Его очень способные и очень деревенские стихи нам, футуристам, конечно, были враждебны.

Но малый он был как будто смешной и милый.

Уходя, я сказал ему на всякий случай:

— Пари держу, что вы все эти лапти да петушки-гребешки бросите!

Есенин возражал с убежденной горячностью.

…Я его встретил уже после революции у Горького. Я сразу со всей врожденной неделикатностью заорал:

— Отдавайте пари, Есенин, на вас и пиджак и галстук!

Есенин озлился и пошел задираться».

Вообще-то Маяковский, конечно, прав, сказав слово «бутафория». Тем более — чт'o она такое? «Предметы театральной обстановки», — сухо объясняет словарь. Разумеется, есенинские петушки-гребешки, тальянки и балалайки были театром.

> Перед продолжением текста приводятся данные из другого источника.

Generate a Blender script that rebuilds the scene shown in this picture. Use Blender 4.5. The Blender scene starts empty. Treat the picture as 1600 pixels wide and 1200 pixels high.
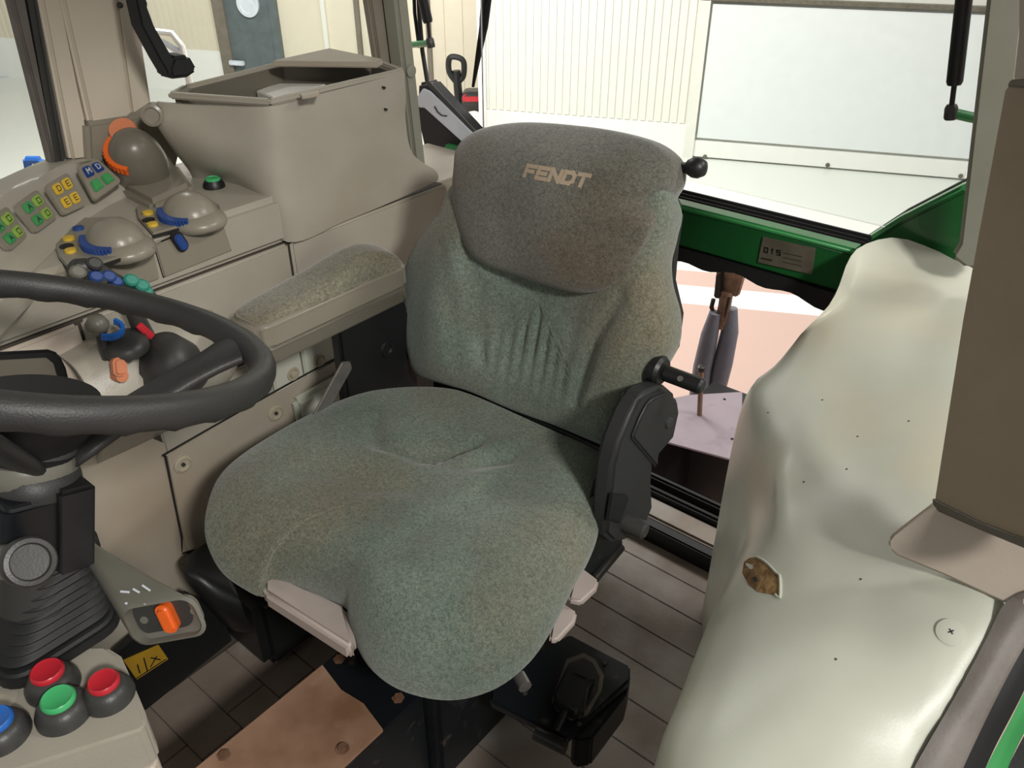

Игрой — для окружающих и для себя.

Он играл, когда явился в салон Гиппиус и Мережковского в обувке, шокировавшей Зинаиду Николаевну. «Какие на вас странные гетры», — сказала она, направив лорнет на есенинские ноги, а он ответил будто бы простодушно, в манере «исконной, посконной»: «Это валенки». Он играл, когда они с Николаем Клюевым, оба еще неизвестные, взяли по ведру с краской, кисти и явились на дачу поэта Городецкого (в ту пору — мэтра и знаменитости) красить забор за соблазнительно малую цену. Покрасив, пошли на кухню за магарычом и, к изумлению хозяина, принялись читать стихи. В общем, как сказал иронический Виктор Шкловский, «доставили Сергею Митрофановичу Городецкому удовольствие себя открыть».

Некогда Петр Яковлевич Чаадаев заметил язвительно: стоит славянофилу Константину Аксакову появиться на московских улицах в костюме, который он считает истинно русским, как народ принимает его за персиянина. Что до Есенина, то не нужно было иметь ни едкого чаадаевского ума, ни рекламного опыта Маяковского, чтобы увидеть в этих лаптях и в рубашке, вышитой крестиком, — как позже в онегинском цилиндре на рязанской головушке, — вот именно бутафорию. И нечего было обижаться.

Тот же Юрий Анненков рассказывал: то ли в 1914-м, то ли в 1915-м Есенин, находясь у него в гостях и наряженный вышеуказанным образом, ухаживал за анненковской горничной. Причем беседовал с нею «такой изощренной фольклорной рязанской (а может быть, и вовсе не рязанской, а ремизовской) речью…».